▶ [What you need to do]:
Reproduce each line of the material exactly, minus any picture.

======== Data extract

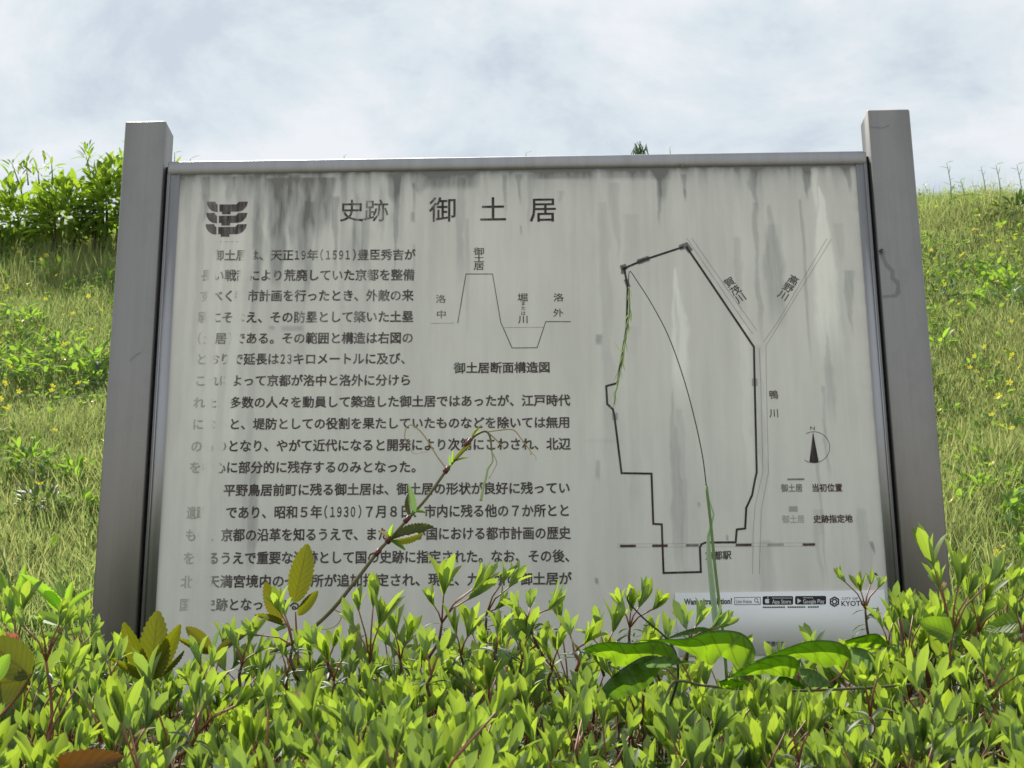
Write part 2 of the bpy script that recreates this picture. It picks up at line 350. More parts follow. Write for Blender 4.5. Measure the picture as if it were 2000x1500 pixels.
gx = np.concatenate([[-300, -100, -40, -20], np.arange(-10, 10.01, .16), [20, 40, 100, 300]])
gy = np.concatenate([[.901, 1.2, 1.6, 2, 2.6], np.arange(3, 10, .12), np.arange(10, 32, 1.5), [60, 120, 300]])
GX, GY = np.meshgrid(gx, gy); V = np.stack([GX, GY, ter(GX, GY)], -1).reshape(-1, 3)
V[:len(gx), 2] = .2
nx, ny = len(gx), len(gy)
Fc = [(j * nx + i, j * nx + i + 1, (j + 1) * nx + i + 1, (j + 1) * nx + i) for j in range(ny - 1) for i in range(nx - 1)]
tag(obj('earth_bank', V, Fc, M_ground, smooth=True), 'grassy earth bank rising behind the sign', kind='structure')
tag(obj('pavement', [(-300, -300, 0), (300, -300, 0), (300, .70, 0), (-300, .70, 0)], [(0, 1, 2, 3)], M_pave), 'pale concrete pavement in front of the hedge', kind='structure')
v, f_ = box(-60, 60, .70, .90, -.2, .204, .012)
tag(obj('kerb', v, f_, M_kerb), 'concrete kerb holding the planting bed', kind='structure')
def hit(px, py, y0=3.3, y1=12):
    d = at(px, py, 1.0) - np.array([0, 0, EYE])
    ys = np.linspace(y0, y1, 600); z = EYE + d[2] * ys; g = z - ter(d[0] * ys, ys); i = np.where(g < 0)[0]
    return None if len(i) == 0 else np.array([d[0] * ys[i[0]], ys[i[0]], ter(d[0] * ys[i[0]], ys[i[0]])])
# ------------------------------------------------------------------ the sign
sign = empty('information_sign', (-.04, 3.03, .9), 'weathered metal information board with Japanese history text and a map between two steel posts', 'information sign')
GZ = .82
for (a, b) in ((-.8552, -.7700), (.6872, .7745)):
    v, f_ = box(a, b, 3.0, 3.072, GZ, EYE + 1.4795, .0022)
    p = obj('post', v, f_, M_post, sign)
xl, xr, zt, zb = -.7615, .6790, EYE + 1.3885, EYE + .27        # outer frame
pxl, pxr, pzt, pzb = -.7355, .6565, EYE + 1.3608, EYE + .295     # visible plate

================

▶ [Solution below]:
Write part 2 of the bpy script that recreates this picture. It picks up at line 350. More parts follow. Write for Blender 4.5. Measure the picture as if it were 2000x1500 pixels.
gx = np.concatenate([[-300, -100, -40, -20], np.arange(-10, 10.01, .16), [20, 40, 100, 300]])
gy = np.concatenate([[.901, 1.2, 1.6, 2, 2.6], np.arange(3, 10, .12), np.arange(10, 32, 1.5), [60, 120, 300]])
GX, GY = np.meshgrid(gx, gy); V = np.stack([GX, GY, ter(GX, GY)], -1).reshape(-1, 3)
V[:len(gx), 2] = .2
nx, ny = len(gx), len(gy)
Fc = [(j * nx + i, j * nx + i + 1, (j + 1) * nx + i + 1, (j + 1) * nx + i) for j in range(ny - 1) for i in range(nx - 1)]
tag(obj('earth_bank', V, Fc, M_ground, smooth=True), 'grassy earth bank rising behind the sign', kind='structure')
tag(obj('pavement', [(-300, -300, 0), (300, -300, 0), (300, .70, 0), (-300, .70, 0)], [(0, 1, 2, 3)], M_pave), 'pale concrete pavement in front of the hedge', kind='structure')
v, f_ = box(-60, 60, .70, .90, -.2, .204, .012)
tag(obj('kerb', v, f_, M_kerb), 'concrete kerb holding the planting bed', kind='structure')
def hit(px, py, y0=3.3, y1=12):
    d = at(px, py, 1.0) - np.array([0, 0, EYE])
    ys = np.linspace(y0, y1, 600); z = EYE + d[2] * ys; g = z - ter(d[0] * ys, ys); i = np.where(g < 0)[0]
    return None if len(i) == 0 else np.array([d[0] * ys[i[0]], ys[i[0]], ter(d[0] * ys[i[0]], ys[i[0]])])
# ------------------------------------------------------------------ the sign
sign = empty('information_sign', (-.04, 3.03, .9), 'weathered metal information board with Japanese history text and a map between two steel posts', 'information sign')
GZ = .82
for (a, b) in ((-.8552, -.7700), (.6872, .7745)):
    v, f_ = box(a, b, 3.0, 3.072, GZ, EYE + 1.4795, .0022)
    p = obj('post', v, f_, M_post, sign)
xl, xr, zt, zb = -.7615, .6790, EYE + 1.3885, EYE + .27        # outer frame
pxl, pxr, pzt, pzb = -.7355, .6565, EYE + 1.3608, EYE + .295     # visible plate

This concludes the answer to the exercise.